Arrow-right Camera
The Spokesman-Review Newspaper
Spokane, Washington  Est. May 19, 1883

Former Las Vegas stripper gets over 17 years for leading drug ring that ensnared family and CdA physician

Stanley and Loren Toelle. (AP)

Gone were the bright lights and glitz of Las Vegas. So were the spoils of a multimillion-dollar drug-running empire that stretched from Washington to North Dakota.

Instead, Loren M. Toelle, a 52-year-old former stripper, walked in to face the federal judge Tuesday wearing rumpled green-and-white-striped pants and a matching shirt that read: “Shoshone County Inmate.”

U.S. District Judge Lynn Winmill spoke to Toelle just an hour after her ex-husband, Dr. Stanley Toelle, pleaded guilty to two misdemeanors for misleading tax collectors about the couple’s income, and four hours after her brother, 48-year-old Robert Hill, received 12 1/2 years in federal prison for his role in the drug ring.

“Your case is truly an enigma, a puzzle to me” Winmill told Loren Toelle. “You seem very intelligent. You could have done so many other things in your life. Why you turned to this is not one I can figure out.”

Defense attorney Terry Ryan asked Winmill to sentence Toelle to 10 years, but the judge selected the midrange of the sentencing guideline and sentenced her to just over 17 1/2 years. She will be about 70 if she serves her entire sentence.

Afterward, Toelle mouthed to her family: “I’ll be OK. I love you.”

Toelle earlier pleaded guilty to a conspiracy to deal drugs and launder money as part of a 13-count indictment that stemmed from a drug distribution operation that ran from 2009 to 2016 and included four of her five adult children, several friends and others.

During the hearing, Toelle continually twisted her chair from side to side and took full responsibility for the situation that collapsed around her and the criminal case that included 11 co-conspirators.

“I did what I did and I deserve to be punished,” she said between tears. “To see some of the people I put poison into, would I want that for my own child? I want to apologize to America because that is not the way we were brought up.”

Her late father was a minister, and her mother cried in court as Toelle spoke. “I failed my father,” she said. “To my family, I love you and I’m very sorry.”

To her children, she said: “I had an opportunity to raise them and then I put them in this mess,” she said. “I deserve whatever you give me.”

Assistant U.S. Attorney Traci Whelan said that Toelle, as part of her plea agreement, agreed to turn over about $2 million in cash and property. She noted that Toelle was convicted in 2006 of a felony drug charge in Coeur d’Alene.

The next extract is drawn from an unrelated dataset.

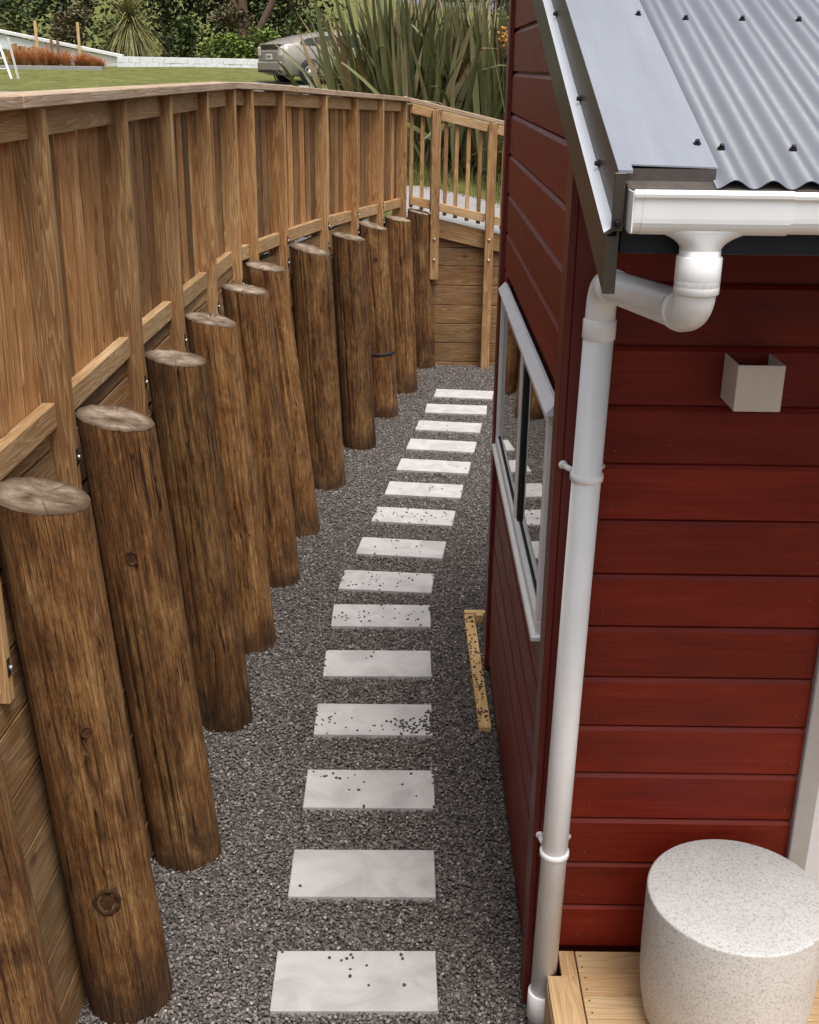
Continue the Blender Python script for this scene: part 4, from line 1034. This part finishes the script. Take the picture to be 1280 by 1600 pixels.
for (x, z1, z0, lab, mt) in ((-13.0, 4.47, 3.1, 'pale thin pole standing at the white ramp, left one', M_EDGING), (-11.55, 4.44, 3.1, 'pale thin pole standing at the white ramp, right one', M_EDGING), (-12.5, 3.95, 3.1, 'short grey stake below the ramp rail, left one', M_PLANK), (-12.28, 3.85, 3.1, 'short grey stake below the ramp rail, right one', M_PLANK)):
    o = bx('pole', None, (x - .04, 42.72, z0), (x + .04, 42.80, z1), mt, .005); tag(o, lab, 'pole')
lf = thing('low_paling_fence', 'low weathered paling fence behind the red tussock', 'fence', (-12.9, 41.6, 3.0))
for k in range(9): bx('paling', lf, (-13.6 + .15 * k, 41.6, 2.95), (-13.6 + .15 * k + .125, 41.63, 3.72 + rs.uniform(-.04, .03) - .02 * k), M_PLANK, .004)
bx('rail', lf, (-13.65, 41.635, 3.4), (-12.2, 41.68, 3.48), M_PLANK, .004)
M_TUSS = mat_foliage('red_tussock', (.30, .12, .05), (.50, .23, .10), (.66, .38, .20))
vs, fs = [], []
for k in range(15):
    cx = -13.0 + 2.75 * k / 14 + rs.uniform(-.08, .08); cyk = 40.3 + rs.uniform(-.2, .3); hk = rs.uniform(.55, .92) * (1 if k < 11 else .75)
    for _ in range(330):
        az = rs.uniform(0, 6.283); out = abs(rs.gauss(0, .28)); h = hk * rs.uniform(.55, 1.05) * (1 - .5 * out)
        b0 = Vector((cx + .05 * math.cos(az), cyk + .05 * math.sin(az), 3.0)); d = Vector((math.cos(az), math.sin(az), 0)); sd_ = Vector((-math.sin(az), math.cos(az), 0)) * .009; i0 = len(vs)
        for q in (0, .5, 1):
            c = b0 + d * (out * q ** 1.6) + Vector((0, 0, h * (q - .22 * q * q))); vs += [tuple(c - sd_ * (1 - q * .8)), tuple(c + sd_ * (1 - q * .8))]
        fs += [(i0, i0 + 1, i0 + 3, i0 + 2), (i0 + 2, i0 + 3, i0 + 5, i0 + 4)]
me = bpy.data.meshes.new('red_tussock'); me.from_pydata(vs, [], fs); add('red_tussock', me, M_TUSS, kind='stuff')
kb = bx('concrete_edging', None, (-13.6, 39.4, 2.90), (-10.0, 39.6, 3.05), M_CONC, .01); tag(kb, 'low pale concrete edging in front of the red tussock', 'edging')
ld = thing('step_ladder', 'white step ladder standing at the left edge beyond the fence', 'ladder', (-11.0, 33, 2.6))
for x0, x1, y in ((-11.28, -10.80, 33.0), (-11.0, -10.78, 33.5)):
    board('rail', ld, (x1, y, 2.72), (x0 + .1, y + (.3 if y < 33.2 else -.15), 3.75), .06, .03, (1, 0, 0), M_WHITE2, .004)
board('rail', ld, (-11.5, 33.0, 2.72), (-11.45, 33.3, 3.75), .06, .03, (1, 0, 0), M_WHITE2, .004)
for z in (2.98, 3.24, 3.5): board('rung', ld, (-11.48, 33.0 + (z - 2.72) * .29, z), (-10.80 - (z - 2.72) * .36, 33.0 + (z - 2.72) * .29, z), .05, .025, (0, 1, 0), M_WHITE2, .003)

# ------------------------------------------------------------------ parked car (seen from behind, heading away to the right)
M_CAR = mat_plain('champagne_car_paint', (.33, .30, .26), .28, .45, .5, .05, 3)
M_CARG = mat_plain('car_window_tint', (.012, .014, .016), .06, 0, .6)
M_TAIL = mat_plain('clear_red_tail_lamp', (.62, .55, .56), .2, 0, .6)
M_PLATE = mat_plain('white_plate', (.75, .74, .70), .5); M_CHAR = mat_plain('plate_characters', (.03, .03, .035), .6)
M_TYRE = mat_plain('tyre_rubber', (.015, .015, .016), .8); M_RIM = mat_plain('alloy_rim', (.55, .55, .55), .35, .7)
hd = R(57); cy_, cx_ = 36.0, -4.22
car_M = Matrix.Translation((cx_, cy_, terrain_h(cx_, cy_) + .04)) @ Matrix.Rotation(R(90) - hd, 4, 'Z') @ Matrix.Rotation(R(-.6), 4, 'Y')
car = bpy.data.objects.new('parked_car', None); place(car, car_M); tag(car, 'silver-beige hatchback car parked beyond the fence, rear towards the camera', 'car')
# stations: x, z_low, hw_low, z_mid(bulge), hw_mid, z_sh, hw_sh, z_top, hw_top
ST = [(.00, .42, .70, .62, .78, .88, .72, .90, .66), (.06, .30, .76, .60, .84, 1.02, .76, 1.06, .68), (.22, .24, .79, .60, .855, 1.04, .78, 1.13, .66), (.55, .20, .80, .60, .86, 1.03, .80, 1.22, .62), (1.1, .18, .80, .60, .862, 1.0, .82, 1.33, .58), (1.8, .18, .80, .60, .862, .97, .83, 1.42, .56), (2.5, .18, .80, .60, .862, .95, .83, 1.41, .56), (3.1, .18, .80, .60, .86, .93, .82, 1.24, .58), (3.6, .18, .80, .60, .855, .90, .80, .95, .60), (4.1, .20, .78, .58, .82, .78, .74, .80, .60), (4.42, .28, .66, .55, .70, .66, .62, .68, .5)]
def ring_of(s):
    x, zl, hl, zm, hm, zs_, hs_, zt, ht = s
    half = [(hl * .9, zl), (hl, zl + .06), (hm, zm), (hm - .01, zm + .12), (hs_, zs_), ((hs_ + ht) / 2 + .01, (zs_ + zt) / 2), (ht, zt - .02), (ht * .8, zt)]
    return [(x, y, z) for y, z in half] + [(x, -y, z) for y, z in half[::-1]]
bm = bmesh.new(); rg = [[bm.verts.new(p) for p in ring_of(s)] for s in ST]
for a, b in zip(rg, rg[1:]):
    for j in range(16): bm.faces.new((a[j], a[(j + 1) % 16], b[(j + 1) % 16], b[j]))
bm.faces.new(rg[0]); bm.faces.new(rg[-1][::-1])
bmesh.ops.bevel(bm, geom=[e for e in bm.edges if e.is_boundary is False and all(abs(v.co.x) < .001 for v in e.verts)], offset=.03, segments=2, affect='EDGES')
body = add('body', bm_mesh(bm, 'car_body', True), M_CAR, car, car_M)
def cb(name, lo, hi, mat, parent=body, bev=.01):
    lo = Vector(lo); hi = Vector(hi); s_ = hi - lo
    return add(name, box_mesh(s_.x, s_.y, s_.z, bev, mat), None, parent, car_M @ Matrix.Translation((lo + hi) / 2))
cb('bumper', (-.05, -.76, .34), (.10, .76, .60), M_CAR, car, .04); cb('bumper_trim', (-.055, -.70, .30), (.05, .70, .36), M_TYRE, car, .01)
cb('rear_window', (.004, -.60, .88), (.05, .60, 1.040), M_CARG, car, .01)
cb('spoiler', (.0, -.66, 1.045), (.30, .66, 1.085), M_CAR, car, .015)
pl_ = cb('number_plate', (-.028, -.19, .66), (-.012, .19, .80), M_PLATE, car, .003)
for k in range(6): cb('plate_character', (-.031, -.155 + .053 * k, .695), (-.0285, -.155 + .053 * k + .032, .765), M_CHAR, pl_, 0)
cb('boot_panel', (-.012, -.52, .62), (.03, .52, .88), M_CAR, car, .012)
for sgn in (1, -1):
    tl = cb('tail_light', (-.012, min(sgn * .56, sgn * .77), .74), (.20, max(sgn * .56, sgn * .77), 1.0), M_TAIL, car, .03)
    bm = bmesh.new(); rows = []
    def side_pt(x, t):
        for s0, s1 in zip(ST, ST[1:]):
            if s0[0] <= x <= s1[0]:
                f = (x - s0[0]) / (s1[0] - s0[0]); q = [a_ * (1 - f) + b_ * f for a_, b_ in zip(s0, s1)]; break
        hw = q[6] * (1 - t) + q[8] * t + .016; return Vector((x, sgn * (hw + .012 * math.sin(math.pi * t)), q[5] * (1 - t) + (q[7] - .02) * t))
    for x in (.62, .9, 1.2, 1.5, 1.9, 2.3, 2.7, 3.0, 3.25):
        lo_t = .10; hi_t = .82 if x < 2.8 else .6
        if x < .8: hi_t = .55
        rows.append([bm.verts.new(side_pt(x, lo_t + (hi_t - lo_t) * k / 3)) for k in range(4)])
    for a, b in zip(rows, rows[1:]):
        for k in range(3): bm.faces.new((a[k], a[k + 1], b[k + 1], b[k]))
    add('side_window', bm_mesh(bm, 'car_glass', True), M_CARG, car, car_M)
    for x in (.88, 3.58):
        Mw = car_M @ Matrix.Translation((x, sgn * .78, .31)) @ Matrix.Rotation(R(-90 * sgn), 4, 'X')
        wh = add('wheel', lathe_mesh([(.20, -.10), (.29, -.10), (.31, -.07), (.312, .06), (.295, .085), (.215, .09), (.205, .07)], 28, M_TYRE), None, car, Mw)
        add('rim', lathe_mesh([(.205, .06), (.20, .085), (.185, .075), (.06, .07), (.05, .09)], 24, M_RIM), None, wh, Mw)
        for k in range(5): add('rim_gap', box_mesh(.06, .09, .012, .004, M_TYRE), None, wh, Mw @ Matrix.Rotation(R(72 * k), 4, 'Z') @ Matrix.Translation((.135, 0, .078)))
        add('wheel_arch', tube_mesh([(.345 * math.cos(R(a)), .345 * math.sin(R(a)), .075) for a in range(0, 181, 12)] if False else [(.35 * math.cos(R(a)), .35 * math.sin(R(a)), .078) for a in range(0, 361, 20)], .022, 6, M_TYRE), None, car, Mw)

# ------------------------------------------------------------------ far hill: pale house, dark tree, bare trunks
fh = thing('far_house', 'pale far house with grey roof on the crest of the hill', 'house', (4.6, 118, 7.2))
bx('wall', fh, (2.6, 118, 6.4), (6.2, 122, 8.9), M_WHITE2, .02)
board('roof', fh, (1.9, 119.8, 9.15), (6.9, 119.8, 9.15), 5.0, .3, (0, 1, 0), M_DRIVE, .05)
for k in range(3): bx('window', fh, (3.0 + 1.1 * k, 117.95, 7.6), (3.6 + 1.1 * k, 117.99, 8.4), M_CARG, .005)
tree('hill_tree', 'dark round tree on the hill crest beside the cabin wall', 'tree', gz(7.4, 100), [([(0, 0, 0), (0, 0, 1.6)], .25)], [(0, 0, 1.7, 2.1, 1.6, 1.5)], 1800, .3, F_DARK)
for x, y, h, lab in ((-.4, 92, 4.2, 'bare slender trunk on the hill, leftmost'), (1.7, 94, 4.4, 'bare slender trunk on the hill, second from left'), (4.6, 96, 4.6, 'bare slender trunk on the hill near the pale house'), (5.6, 90, 3.9, 'bare slender trunk on the hill, rightmost')):
    b = Vector(gz(x, y)); t = thing('bare_tree', lab, 'tree', b, 'bare trunks on the hill')
    add('trunk', tube_mesh([b, b + Vector((.1, 0, h * .5)), b + Vector((-.1, 0, h))], [.13, .10, .05], 8, M_BARK), None, t)
    for k in range(6):
        q = b + Vector((0, 0, h * (.45 + .09 * k))); e = q + Vector((rs.uniform(-1, 1), rs.uniform(-.5, .5), rs.uniform(.4, 1.0)))
        add('branch', tube_mesh([q, q.lerp(e, .5) + Vector((0, 0, -.05)), e], [.045, .03, .012], 6, M_BARK), None, t)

“But that didn’t deter her. She just revamped the organization,” Whelan said. Toelle “won’t be able to dance at age 68 and make money like she was before. Ms. Toelle was the leader and organizer. The money it made was obscene.”

Toelle maintained all along that Stanley Toelle was unaware of her criminal empire. He agreed to pay about $47,500 for back taxes and interest after pleading guilty to submitting a false document to the Internal Revenue Service. He faces a maximum of a year in prison; his sentencing was scheduled for June 19.

Stanley Toelle, 61, declined to comment. But his attorney, Nic Vieth, asked Judge Winmill to expedite the sentencing on behalf of his client.

As part of the deal, Stanley Toelle agreed to forfeit $150,000 in order to keep ownership of two properties in Las Vegas. The government will release all seizure claims against Toelle’s lakefront home in Coeur d’Alene, his 2010 Nissan Murano and a third property in Las Vegas as part of the plea deal.

“The issue is that my client has been sitting idle for the last year and a half,” Vieth told Winmill. “This has been difficult on him financially. Dr. Toelle is hoping to move on and get back to work.”